> _DATA BLOCK_
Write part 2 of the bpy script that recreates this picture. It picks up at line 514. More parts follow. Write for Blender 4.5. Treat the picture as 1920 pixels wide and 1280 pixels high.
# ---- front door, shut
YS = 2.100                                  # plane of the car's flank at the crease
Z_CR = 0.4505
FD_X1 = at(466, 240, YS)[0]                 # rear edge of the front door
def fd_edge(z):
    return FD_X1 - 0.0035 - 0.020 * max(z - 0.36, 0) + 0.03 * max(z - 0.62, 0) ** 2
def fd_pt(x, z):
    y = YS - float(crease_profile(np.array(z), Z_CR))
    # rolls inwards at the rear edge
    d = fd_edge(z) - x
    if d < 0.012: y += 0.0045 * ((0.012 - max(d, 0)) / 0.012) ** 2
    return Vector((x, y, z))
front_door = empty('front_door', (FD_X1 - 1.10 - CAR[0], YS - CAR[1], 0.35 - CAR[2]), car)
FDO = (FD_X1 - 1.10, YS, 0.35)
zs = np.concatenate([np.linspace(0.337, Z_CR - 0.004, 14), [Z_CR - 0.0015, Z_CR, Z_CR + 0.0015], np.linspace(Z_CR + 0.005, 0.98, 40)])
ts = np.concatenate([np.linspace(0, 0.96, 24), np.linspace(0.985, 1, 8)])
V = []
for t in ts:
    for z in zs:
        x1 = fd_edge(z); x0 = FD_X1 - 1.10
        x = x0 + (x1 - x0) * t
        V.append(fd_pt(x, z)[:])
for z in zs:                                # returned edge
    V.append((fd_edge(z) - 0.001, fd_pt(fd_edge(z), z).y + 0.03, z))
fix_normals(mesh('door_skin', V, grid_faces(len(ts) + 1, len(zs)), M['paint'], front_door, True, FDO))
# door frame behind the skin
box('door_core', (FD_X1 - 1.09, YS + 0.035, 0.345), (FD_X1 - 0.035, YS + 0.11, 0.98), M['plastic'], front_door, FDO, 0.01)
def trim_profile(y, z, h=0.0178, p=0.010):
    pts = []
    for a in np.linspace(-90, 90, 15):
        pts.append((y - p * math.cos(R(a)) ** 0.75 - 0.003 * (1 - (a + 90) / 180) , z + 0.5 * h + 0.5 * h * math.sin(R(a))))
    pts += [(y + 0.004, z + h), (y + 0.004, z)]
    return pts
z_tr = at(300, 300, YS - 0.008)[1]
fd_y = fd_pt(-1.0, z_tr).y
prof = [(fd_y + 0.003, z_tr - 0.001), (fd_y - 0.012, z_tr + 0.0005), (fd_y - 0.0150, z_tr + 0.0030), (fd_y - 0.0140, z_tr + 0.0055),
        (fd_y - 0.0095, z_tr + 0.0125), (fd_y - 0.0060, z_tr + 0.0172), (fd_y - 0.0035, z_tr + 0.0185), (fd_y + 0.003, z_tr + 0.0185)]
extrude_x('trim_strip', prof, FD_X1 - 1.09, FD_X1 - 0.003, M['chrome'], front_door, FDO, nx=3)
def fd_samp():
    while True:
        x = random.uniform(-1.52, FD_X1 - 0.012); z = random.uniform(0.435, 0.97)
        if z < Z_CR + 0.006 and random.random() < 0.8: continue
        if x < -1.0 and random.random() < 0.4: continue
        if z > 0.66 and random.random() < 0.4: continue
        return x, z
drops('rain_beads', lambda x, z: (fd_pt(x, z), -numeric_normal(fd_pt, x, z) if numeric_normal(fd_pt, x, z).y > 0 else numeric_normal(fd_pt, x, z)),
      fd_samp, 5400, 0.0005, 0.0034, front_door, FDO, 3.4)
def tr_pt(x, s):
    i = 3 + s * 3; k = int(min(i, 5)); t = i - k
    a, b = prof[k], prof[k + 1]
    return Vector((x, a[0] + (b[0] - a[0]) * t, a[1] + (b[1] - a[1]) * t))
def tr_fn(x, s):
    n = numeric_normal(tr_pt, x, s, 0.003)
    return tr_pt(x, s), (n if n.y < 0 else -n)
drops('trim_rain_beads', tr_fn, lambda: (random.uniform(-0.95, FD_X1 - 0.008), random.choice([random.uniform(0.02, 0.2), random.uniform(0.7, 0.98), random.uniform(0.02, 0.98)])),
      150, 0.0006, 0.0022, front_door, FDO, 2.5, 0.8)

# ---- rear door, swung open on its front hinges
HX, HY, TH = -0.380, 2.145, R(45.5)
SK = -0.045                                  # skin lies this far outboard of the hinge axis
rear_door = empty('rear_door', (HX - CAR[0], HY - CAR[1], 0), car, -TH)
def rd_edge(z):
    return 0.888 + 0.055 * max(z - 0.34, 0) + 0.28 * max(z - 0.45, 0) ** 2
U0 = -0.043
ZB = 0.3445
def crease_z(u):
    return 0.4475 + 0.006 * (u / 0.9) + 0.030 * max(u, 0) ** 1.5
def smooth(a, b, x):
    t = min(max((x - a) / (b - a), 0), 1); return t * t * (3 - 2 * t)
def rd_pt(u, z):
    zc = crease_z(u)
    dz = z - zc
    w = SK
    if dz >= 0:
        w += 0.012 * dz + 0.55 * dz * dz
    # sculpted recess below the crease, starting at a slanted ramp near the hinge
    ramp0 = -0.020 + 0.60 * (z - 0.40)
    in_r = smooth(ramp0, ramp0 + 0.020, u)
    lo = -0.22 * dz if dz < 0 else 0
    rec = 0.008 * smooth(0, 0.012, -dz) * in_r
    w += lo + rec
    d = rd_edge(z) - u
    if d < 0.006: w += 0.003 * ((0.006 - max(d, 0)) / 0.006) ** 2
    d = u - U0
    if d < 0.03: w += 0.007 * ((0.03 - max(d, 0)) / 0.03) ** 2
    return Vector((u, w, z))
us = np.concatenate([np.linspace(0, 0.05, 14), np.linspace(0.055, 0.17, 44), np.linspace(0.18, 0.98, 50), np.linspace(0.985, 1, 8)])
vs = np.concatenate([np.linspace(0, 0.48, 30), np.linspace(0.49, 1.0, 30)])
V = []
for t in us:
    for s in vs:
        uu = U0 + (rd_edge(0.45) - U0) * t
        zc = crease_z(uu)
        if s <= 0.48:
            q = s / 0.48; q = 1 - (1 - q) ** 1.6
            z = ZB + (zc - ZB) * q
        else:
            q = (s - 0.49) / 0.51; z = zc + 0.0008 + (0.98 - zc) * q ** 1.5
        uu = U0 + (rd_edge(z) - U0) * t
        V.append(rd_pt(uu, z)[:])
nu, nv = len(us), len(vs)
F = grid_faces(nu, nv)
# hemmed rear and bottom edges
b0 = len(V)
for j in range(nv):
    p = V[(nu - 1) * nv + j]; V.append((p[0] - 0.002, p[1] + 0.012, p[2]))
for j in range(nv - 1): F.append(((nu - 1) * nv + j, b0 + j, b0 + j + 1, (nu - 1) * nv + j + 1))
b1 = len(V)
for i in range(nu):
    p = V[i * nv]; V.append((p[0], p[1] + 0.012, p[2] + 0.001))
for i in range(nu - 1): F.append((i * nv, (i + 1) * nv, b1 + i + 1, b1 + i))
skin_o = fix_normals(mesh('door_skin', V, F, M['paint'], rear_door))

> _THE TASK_
Among the lines above, how many contain the string "this"? State the number alone.

> _ANSWER TO THE EXERCISE_
2